**EXERCISE DETAILS:**
Every line must be returned precisely as it is written.

**GIVEN MATERIAL:**
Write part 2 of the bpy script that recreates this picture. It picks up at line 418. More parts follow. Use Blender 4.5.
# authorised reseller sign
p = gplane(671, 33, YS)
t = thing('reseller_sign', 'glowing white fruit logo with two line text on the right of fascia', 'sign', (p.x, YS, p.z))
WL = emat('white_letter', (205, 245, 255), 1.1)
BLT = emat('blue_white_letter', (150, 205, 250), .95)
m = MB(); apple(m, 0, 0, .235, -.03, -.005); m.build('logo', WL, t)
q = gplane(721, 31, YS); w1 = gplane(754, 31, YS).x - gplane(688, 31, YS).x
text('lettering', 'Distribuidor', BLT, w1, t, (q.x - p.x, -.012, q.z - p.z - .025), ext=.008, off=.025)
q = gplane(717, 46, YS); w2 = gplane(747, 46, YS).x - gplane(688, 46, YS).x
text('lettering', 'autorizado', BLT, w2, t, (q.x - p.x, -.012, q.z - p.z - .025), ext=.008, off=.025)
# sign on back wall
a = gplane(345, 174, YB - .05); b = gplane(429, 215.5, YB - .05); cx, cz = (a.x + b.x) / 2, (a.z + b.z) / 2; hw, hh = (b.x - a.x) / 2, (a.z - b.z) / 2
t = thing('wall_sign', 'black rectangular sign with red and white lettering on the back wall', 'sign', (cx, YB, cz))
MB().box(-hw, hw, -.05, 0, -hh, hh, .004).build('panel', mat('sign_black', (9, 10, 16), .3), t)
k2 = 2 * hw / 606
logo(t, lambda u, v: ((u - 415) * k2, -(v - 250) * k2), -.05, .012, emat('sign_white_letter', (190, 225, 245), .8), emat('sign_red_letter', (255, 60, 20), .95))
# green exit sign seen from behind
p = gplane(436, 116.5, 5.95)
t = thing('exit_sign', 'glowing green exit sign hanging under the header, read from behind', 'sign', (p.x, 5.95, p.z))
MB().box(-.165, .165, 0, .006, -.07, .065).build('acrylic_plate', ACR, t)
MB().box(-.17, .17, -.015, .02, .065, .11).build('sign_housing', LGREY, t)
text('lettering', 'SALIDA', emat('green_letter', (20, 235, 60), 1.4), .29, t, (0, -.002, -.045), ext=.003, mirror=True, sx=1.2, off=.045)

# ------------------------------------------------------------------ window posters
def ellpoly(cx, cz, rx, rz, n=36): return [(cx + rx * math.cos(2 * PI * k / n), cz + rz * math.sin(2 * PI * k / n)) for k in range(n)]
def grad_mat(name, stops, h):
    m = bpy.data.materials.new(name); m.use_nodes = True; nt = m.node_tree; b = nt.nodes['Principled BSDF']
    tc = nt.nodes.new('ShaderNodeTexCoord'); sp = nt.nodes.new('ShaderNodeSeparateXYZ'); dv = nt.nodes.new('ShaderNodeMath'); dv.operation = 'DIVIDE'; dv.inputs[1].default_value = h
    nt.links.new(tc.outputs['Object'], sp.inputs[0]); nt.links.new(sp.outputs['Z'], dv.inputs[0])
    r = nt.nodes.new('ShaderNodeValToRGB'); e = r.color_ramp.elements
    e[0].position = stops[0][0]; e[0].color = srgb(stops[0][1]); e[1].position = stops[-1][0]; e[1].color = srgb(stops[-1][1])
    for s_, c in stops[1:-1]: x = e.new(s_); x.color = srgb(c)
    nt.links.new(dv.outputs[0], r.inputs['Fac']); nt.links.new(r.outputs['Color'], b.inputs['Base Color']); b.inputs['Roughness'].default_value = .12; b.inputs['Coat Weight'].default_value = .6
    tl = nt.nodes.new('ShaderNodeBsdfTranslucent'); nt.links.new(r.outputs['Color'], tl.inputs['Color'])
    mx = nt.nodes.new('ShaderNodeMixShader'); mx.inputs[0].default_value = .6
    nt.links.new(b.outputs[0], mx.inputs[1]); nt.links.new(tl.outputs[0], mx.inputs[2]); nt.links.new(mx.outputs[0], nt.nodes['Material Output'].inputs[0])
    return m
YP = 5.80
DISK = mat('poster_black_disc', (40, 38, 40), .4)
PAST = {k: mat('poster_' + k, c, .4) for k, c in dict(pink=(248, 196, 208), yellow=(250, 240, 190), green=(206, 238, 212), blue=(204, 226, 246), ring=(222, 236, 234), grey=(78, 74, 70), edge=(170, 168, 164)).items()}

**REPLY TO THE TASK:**
Write part 2 of the bpy script that recreates this picture. It picks up at line 418. More parts follow. Use Blender 4.5.
# authorised reseller sign
p = gplane(671, 33, YS)
t = thing('reseller_sign', 'glowing white fruit logo with two line text on the right of fascia', 'sign', (p.x, YS, p.z))
WL = emat('white_letter', (205, 245, 255), 1.1)
BLT = emat('blue_white_letter', (150, 205, 250), .95)
m = MB(); apple(m, 0, 0, .235, -.03, -.005); m.build('logo', WL, t)
q = gplane(721, 31, YS); w1 = gplane(754, 31, YS).x - gplane(688, 31, YS).x
text('lettering', 'Distribuidor', BLT, w1, t, (q.x - p.x, -.012, q.z - p.z - .025), ext=.008, off=.025)
q = gplane(717, 46, YS); w2 = gplane(747, 46, YS).x - gplane(688, 46, YS).x
text('lettering', 'autorizado', BLT, w2, t, (q.x - p.x, -.012, q.z - p.z - .025), ext=.008, off=.025)
# sign on back wall
a = gplane(345, 174, YB - .05); b = gplane(429, 215.5, YB - .05); cx, cz = (a.x + b.x) / 2, (a.z + b.z) / 2; hw, hh = (b.x - a.x) / 2, (a.z - b.z) / 2
t = thing('wall_sign', 'black rectangular sign with red and white lettering on the back wall', 'sign', (cx, YB, cz))
MB().box(-hw, hw, -.05, 0, -hh, hh, .004).build('panel', mat('sign_black', (9, 10, 16), .3), t)
k2 = 2 * hw / 606
logo(t, lambda u, v: ((u - 415) * k2, -(v - 250) * k2), -.05, .012, emat('sign_white_letter', (190, 225, 245), .8), emat('sign_red_letter', (255, 60, 20), .95))
# green exit sign seen from behind
p = gplane(436, 116.5, 5.95)
t = thing('exit_sign', 'glowing green exit sign hanging under the header, read from behind', 'sign', (p.x, 5.95, p.z))
MB().box(-.165, .165, 0, .006, -.07, .065).build('acrylic_plate', ACR, t)
MB().box(-.17, .17, -.015, .02, .065, .11).build('sign_housing', LGREY, t)
text('lettering', 'SALIDA', emat('green_letter', (20, 235, 60), 1.4), .29, t, (0, -.002, -.045), ext=.003, mirror=True, sx=1.2, off=.045)

# ------------------------------------------------------------------ window posters
def ellpoly(cx, cz, rx, rz, n=36): return [(cx + rx * math.cos(2 * PI * k / n), cz + rz * math.sin(2 * PI * k / n)) for k in range(n)]
def grad_mat(name, stops, h):
    m = bpy.data.materials.new(name); m.use_nodes = True; nt = m.node_tree; b = nt.nodes['Principled BSDF']
    tc = nt.nodes.new('ShaderNodeTexCoord'); sp = nt.nodes.new('ShaderNodeSeparateXYZ'); dv = nt.nodes.new('ShaderNodeMath'); dv.operation = 'DIVIDE'; dv.inputs[1].default_value = h
    nt.links.new(tc.outputs['Object'], sp.inputs[0]); nt.links.new(sp.outputs['Z'], dv.inputs[0])
    r = nt.nodes.new('ShaderNodeValToRGB'); e = r.color_ramp.elements
    e[0].position = stops[0][0]; e[0].color = srgb(stops[0][1]); e[1].position = stops[-1][0]; e[1].color = srgb(stops[-1][1])
    for s_, c in stops[1:-1]: x = e.new(s_); x.color = srgb(c)
    nt.links.new(dv.outputs[0], r.inputs['Fac']); nt.links.new(r.outputs['Color'], b.inputs['Base Color']); b.inputs['Roughness'].default_value = .12; b.inputs['Coat Weight'].default_value = .6
    tl = nt.nodes.new('ShaderNodeBsdfTranslucent'); nt.links.new(r.outputs['Color'], tl.inputs['Color'])
    mx = nt.nodes.new('ShaderNodeMixShader'); mx.inputs[0].default_value = .6
    nt.links.new(b.outputs[0], mx.inputs[1]); nt.links.new(tl.outputs[0], mx.inputs[2]); nt.links.new(mx.outputs[0], nt.nodes['Material Output'].inputs[0])
    return m
YP = 5.80
DISK = mat('poster_black_disc', (40, 38, 40), .4)
PAST = {k: mat('poster_' + k, c, .4) for k, c in dict(pink=(248, 196, 208), yellow=(250, 240, 190), green=(206, 238, 212), blue=(204, 226, 246), ring=(222, 236, 234), grey=(78, 74, 70), edge=(170, 168, 164)).items()}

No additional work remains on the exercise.